▶ TO DO: Give the lines of the material verbatim, from the first line to the line with "M_DARKSTEEL, root, True)", including both.

## Start DATASET EXTRACT

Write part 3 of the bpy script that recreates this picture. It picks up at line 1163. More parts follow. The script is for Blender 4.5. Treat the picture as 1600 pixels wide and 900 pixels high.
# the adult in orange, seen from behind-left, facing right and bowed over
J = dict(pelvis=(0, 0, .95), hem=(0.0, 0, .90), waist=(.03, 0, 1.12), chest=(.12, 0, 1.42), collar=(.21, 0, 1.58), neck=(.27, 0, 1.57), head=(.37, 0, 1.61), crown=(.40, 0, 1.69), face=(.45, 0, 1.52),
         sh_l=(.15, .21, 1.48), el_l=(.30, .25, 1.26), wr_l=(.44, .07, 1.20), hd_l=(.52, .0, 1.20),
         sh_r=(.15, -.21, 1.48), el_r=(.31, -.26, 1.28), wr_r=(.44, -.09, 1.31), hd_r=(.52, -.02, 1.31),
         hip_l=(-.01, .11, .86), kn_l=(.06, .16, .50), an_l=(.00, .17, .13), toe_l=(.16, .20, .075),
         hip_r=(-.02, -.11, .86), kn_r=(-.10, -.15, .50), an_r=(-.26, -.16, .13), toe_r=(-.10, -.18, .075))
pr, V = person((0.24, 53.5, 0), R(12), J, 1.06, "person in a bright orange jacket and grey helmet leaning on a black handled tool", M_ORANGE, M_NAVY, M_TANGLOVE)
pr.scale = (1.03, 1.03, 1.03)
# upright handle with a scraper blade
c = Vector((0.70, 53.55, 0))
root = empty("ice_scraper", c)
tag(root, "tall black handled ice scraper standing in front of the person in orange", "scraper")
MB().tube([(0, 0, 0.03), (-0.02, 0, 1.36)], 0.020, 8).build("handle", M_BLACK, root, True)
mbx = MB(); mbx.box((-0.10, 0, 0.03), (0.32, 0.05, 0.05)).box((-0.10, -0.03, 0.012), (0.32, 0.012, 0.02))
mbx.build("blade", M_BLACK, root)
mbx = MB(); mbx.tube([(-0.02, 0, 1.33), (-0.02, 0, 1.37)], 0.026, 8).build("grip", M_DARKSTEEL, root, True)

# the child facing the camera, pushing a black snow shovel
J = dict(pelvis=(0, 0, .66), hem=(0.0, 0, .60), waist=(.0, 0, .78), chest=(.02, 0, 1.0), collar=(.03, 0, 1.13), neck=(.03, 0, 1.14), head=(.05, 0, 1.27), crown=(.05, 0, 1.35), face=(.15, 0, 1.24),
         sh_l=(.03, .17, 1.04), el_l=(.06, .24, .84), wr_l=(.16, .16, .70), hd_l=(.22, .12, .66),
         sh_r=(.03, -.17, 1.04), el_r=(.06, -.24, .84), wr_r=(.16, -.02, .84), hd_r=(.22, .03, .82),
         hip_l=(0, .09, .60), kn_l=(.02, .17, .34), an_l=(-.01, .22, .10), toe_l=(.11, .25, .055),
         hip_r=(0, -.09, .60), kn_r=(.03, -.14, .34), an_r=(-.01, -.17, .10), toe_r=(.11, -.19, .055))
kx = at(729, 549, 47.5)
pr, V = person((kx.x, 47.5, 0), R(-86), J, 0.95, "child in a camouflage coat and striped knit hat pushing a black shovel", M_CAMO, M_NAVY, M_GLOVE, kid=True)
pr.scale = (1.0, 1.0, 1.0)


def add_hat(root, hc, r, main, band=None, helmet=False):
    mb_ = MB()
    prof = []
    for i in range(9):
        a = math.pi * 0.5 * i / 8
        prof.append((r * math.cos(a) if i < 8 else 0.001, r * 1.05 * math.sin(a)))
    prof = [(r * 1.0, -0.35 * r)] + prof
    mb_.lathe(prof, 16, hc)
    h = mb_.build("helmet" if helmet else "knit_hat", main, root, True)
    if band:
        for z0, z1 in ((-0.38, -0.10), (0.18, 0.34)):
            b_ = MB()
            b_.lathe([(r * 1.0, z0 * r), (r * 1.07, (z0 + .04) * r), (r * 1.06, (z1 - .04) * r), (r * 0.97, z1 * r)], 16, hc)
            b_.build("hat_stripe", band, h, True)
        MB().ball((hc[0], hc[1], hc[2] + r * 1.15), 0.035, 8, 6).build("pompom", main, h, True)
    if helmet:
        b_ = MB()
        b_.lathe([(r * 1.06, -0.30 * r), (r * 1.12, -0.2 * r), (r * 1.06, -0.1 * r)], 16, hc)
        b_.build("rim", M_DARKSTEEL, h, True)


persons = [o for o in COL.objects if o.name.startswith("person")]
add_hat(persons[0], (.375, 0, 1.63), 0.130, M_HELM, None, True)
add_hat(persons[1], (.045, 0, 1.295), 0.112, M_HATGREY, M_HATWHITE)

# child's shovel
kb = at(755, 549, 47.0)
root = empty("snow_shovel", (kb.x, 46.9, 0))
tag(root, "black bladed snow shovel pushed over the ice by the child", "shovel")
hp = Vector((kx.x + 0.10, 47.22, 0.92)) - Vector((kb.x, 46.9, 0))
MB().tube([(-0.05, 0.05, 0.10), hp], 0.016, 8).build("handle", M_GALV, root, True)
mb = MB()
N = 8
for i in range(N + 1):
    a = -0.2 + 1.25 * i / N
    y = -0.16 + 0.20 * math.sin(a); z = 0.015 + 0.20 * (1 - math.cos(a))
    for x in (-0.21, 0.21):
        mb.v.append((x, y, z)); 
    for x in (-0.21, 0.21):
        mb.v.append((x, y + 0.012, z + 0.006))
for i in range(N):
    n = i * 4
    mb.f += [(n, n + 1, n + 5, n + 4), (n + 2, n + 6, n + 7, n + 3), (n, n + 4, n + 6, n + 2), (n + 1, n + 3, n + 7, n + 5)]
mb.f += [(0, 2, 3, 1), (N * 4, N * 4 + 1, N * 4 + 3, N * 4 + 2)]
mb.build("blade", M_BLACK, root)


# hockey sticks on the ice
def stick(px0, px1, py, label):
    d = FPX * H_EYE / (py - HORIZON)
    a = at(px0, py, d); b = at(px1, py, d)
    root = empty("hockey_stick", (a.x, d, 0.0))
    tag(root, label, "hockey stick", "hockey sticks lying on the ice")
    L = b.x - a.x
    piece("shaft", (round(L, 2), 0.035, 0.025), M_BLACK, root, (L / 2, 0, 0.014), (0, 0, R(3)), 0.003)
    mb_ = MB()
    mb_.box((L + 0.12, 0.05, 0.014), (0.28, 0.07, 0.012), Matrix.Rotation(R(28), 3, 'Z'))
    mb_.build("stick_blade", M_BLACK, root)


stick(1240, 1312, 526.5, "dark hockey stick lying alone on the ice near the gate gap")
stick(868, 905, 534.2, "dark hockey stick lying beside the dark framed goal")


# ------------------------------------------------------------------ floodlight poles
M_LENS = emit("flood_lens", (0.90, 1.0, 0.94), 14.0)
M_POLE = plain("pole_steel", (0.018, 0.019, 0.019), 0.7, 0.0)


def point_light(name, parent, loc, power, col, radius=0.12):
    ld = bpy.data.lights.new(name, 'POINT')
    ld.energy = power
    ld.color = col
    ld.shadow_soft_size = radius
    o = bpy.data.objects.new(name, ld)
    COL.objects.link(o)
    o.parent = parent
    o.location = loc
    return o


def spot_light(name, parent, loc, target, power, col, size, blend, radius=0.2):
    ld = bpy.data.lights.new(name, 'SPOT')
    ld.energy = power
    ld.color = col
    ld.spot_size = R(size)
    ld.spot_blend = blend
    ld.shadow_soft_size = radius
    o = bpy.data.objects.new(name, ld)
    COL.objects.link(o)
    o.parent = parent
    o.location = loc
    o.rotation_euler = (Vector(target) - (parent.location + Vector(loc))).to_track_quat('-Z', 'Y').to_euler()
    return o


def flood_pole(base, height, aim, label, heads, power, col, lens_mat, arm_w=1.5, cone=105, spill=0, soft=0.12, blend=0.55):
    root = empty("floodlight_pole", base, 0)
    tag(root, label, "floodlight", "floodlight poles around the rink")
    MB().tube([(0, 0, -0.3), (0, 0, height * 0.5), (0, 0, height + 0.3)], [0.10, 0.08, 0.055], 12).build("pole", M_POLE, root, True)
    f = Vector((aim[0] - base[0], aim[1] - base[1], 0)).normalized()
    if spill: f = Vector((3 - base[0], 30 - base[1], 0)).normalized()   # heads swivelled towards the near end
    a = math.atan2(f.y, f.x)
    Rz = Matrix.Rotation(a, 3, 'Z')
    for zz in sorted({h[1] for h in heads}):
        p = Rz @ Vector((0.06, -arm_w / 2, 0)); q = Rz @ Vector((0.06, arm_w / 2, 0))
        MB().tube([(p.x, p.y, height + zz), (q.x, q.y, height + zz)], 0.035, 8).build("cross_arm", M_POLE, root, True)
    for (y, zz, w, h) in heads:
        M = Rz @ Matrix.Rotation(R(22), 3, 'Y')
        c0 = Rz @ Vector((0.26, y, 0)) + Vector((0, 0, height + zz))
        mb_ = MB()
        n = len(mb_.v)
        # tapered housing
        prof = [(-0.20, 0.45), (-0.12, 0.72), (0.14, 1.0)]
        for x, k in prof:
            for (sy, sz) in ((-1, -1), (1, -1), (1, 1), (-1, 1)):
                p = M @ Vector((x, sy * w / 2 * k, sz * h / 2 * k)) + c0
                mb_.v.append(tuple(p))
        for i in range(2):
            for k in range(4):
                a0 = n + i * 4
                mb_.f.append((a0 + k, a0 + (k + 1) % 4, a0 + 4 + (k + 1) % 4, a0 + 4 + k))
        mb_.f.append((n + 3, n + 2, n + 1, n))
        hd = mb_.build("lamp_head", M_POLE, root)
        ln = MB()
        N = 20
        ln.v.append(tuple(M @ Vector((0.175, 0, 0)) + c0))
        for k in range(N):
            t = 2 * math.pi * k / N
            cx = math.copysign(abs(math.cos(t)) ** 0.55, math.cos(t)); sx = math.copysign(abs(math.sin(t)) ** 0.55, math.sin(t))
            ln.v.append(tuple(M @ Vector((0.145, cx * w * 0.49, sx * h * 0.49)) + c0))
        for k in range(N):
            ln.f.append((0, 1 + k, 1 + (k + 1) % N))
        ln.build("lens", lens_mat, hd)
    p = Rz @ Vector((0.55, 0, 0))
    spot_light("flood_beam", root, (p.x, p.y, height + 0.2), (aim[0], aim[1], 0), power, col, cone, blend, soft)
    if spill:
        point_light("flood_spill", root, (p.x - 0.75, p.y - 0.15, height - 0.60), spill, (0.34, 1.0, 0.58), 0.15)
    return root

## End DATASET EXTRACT

▶ FULL SOLUTION:
Write part 3 of the bpy script that recreates this picture. It picks up at line 1163. More parts follow. The script is for Blender 4.5. Treat the picture as 1600 pixels wide and 900 pixels high.
# the adult in orange, seen from behind-left, facing right and bowed over
J = dict(pelvis=(0, 0, .95), hem=(0.0, 0, .90), waist=(.03, 0, 1.12), chest=(.12, 0, 1.42), collar=(.21, 0, 1.58), neck=(.27, 0, 1.57), head=(.37, 0, 1.61), crown=(.40, 0, 1.69), face=(.45, 0, 1.52),
         sh_l=(.15, .21, 1.48), el_l=(.30, .25, 1.26), wr_l=(.44, .07, 1.20), hd_l=(.52, .0, 1.20),
         sh_r=(.15, -.21, 1.48), el_r=(.31, -.26, 1.28), wr_r=(.44, -.09, 1.31), hd_r=(.52, -.02, 1.31),
         hip_l=(-.01, .11, .86), kn_l=(.06, .16, .50), an_l=(.00, .17, .13), toe_l=(.16, .20, .075),
         hip_r=(-.02, -.11, .86), kn_r=(-.10, -.15, .50), an_r=(-.26, -.16, .13), toe_r=(-.10, -.18, .075))
pr, V = person((0.24, 53.5, 0), R(12), J, 1.06, "person in a bright orange jacket and grey helmet leaning on a black handled tool", M_ORANGE, M_NAVY, M_TANGLOVE)
pr.scale = (1.03, 1.03, 1.03)
# upright handle with a scraper blade
c = Vector((0.70, 53.55, 0))
root = empty("ice_scraper", c)
tag(root, "tall black handled ice scraper standing in front of the person in orange", "scraper")
MB().tube([(0, 0, 0.03), (-0.02, 0, 1.36)], 0.020, 8).build("handle", M_BLACK, root, True)
mbx = MB(); mbx.box((-0.10, 0, 0.03), (0.32, 0.05, 0.05)).box((-0.10, -0.03, 0.012), (0.32, 0.012, 0.02))
mbx.build("blade", M_BLACK, root)
mbx = MB(); mbx.tube([(-0.02, 0, 1.33), (-0.02, 0, 1.37)], 0.026, 8).build("grip", M_DARKSTEEL, root, True)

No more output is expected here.